Are you struggling with an emotional issue that feels oppressive or despairing?  Are you getting help for this trouble?  I strongly advise meeting with a competent Pastor or Counselor to address these issues and so that you have a support system.  There is nothing lonelier than going at it alone.  Take it from someone who isolated in her depression for a very long time.  It prolonged and deepened the hurt I was feeling.  Now let us pray for our emotional wellness and our hearts.
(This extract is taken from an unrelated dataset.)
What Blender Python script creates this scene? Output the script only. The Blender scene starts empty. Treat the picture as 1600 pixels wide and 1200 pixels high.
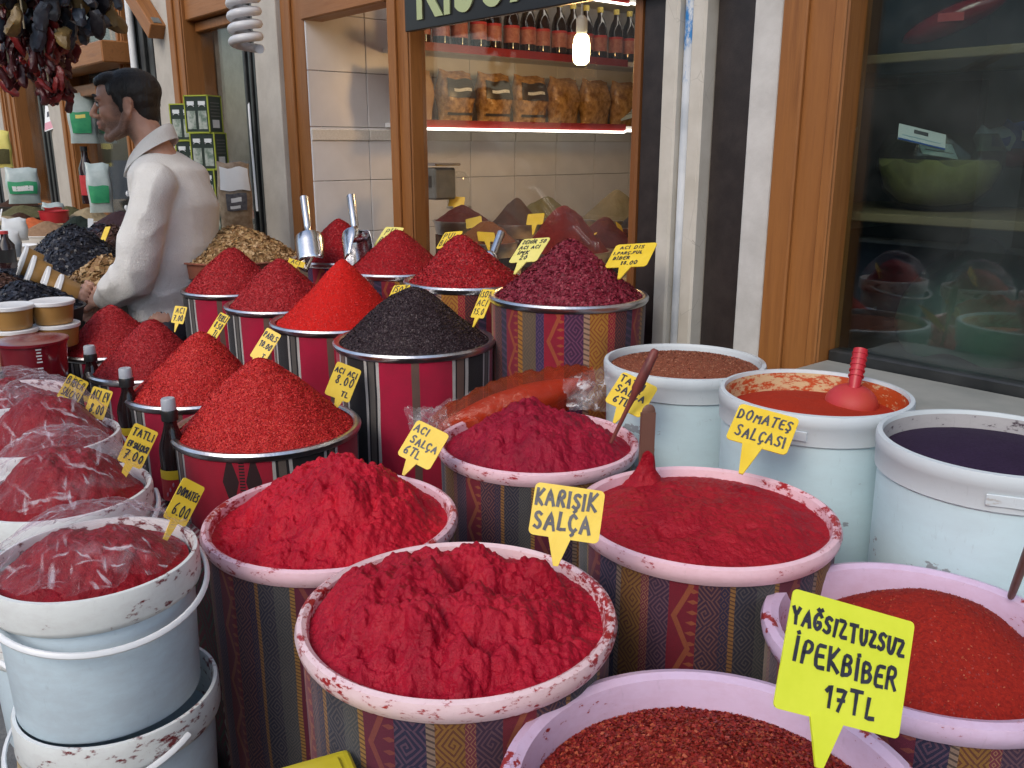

Dear Jesus.  You know what it is like to have a dark knight of the soul.  You have walked this walk and have feel the hurt and heaviness.  Father, may the echo of your voice and the comfort of your hand release me from this darkness.  I am tired and weary and my heart is ailing.  Please cause my dry bones to dance for you.  I prophesy to these dry bones and this broken heart to rise up in your strength.  Lord deliver me out of this sadness.  I claim your promises for me today and all of the days of my life.  I want to glorify you with this depression and heaviness.  Please show me how.  In Jesus Name I pray.  Amen!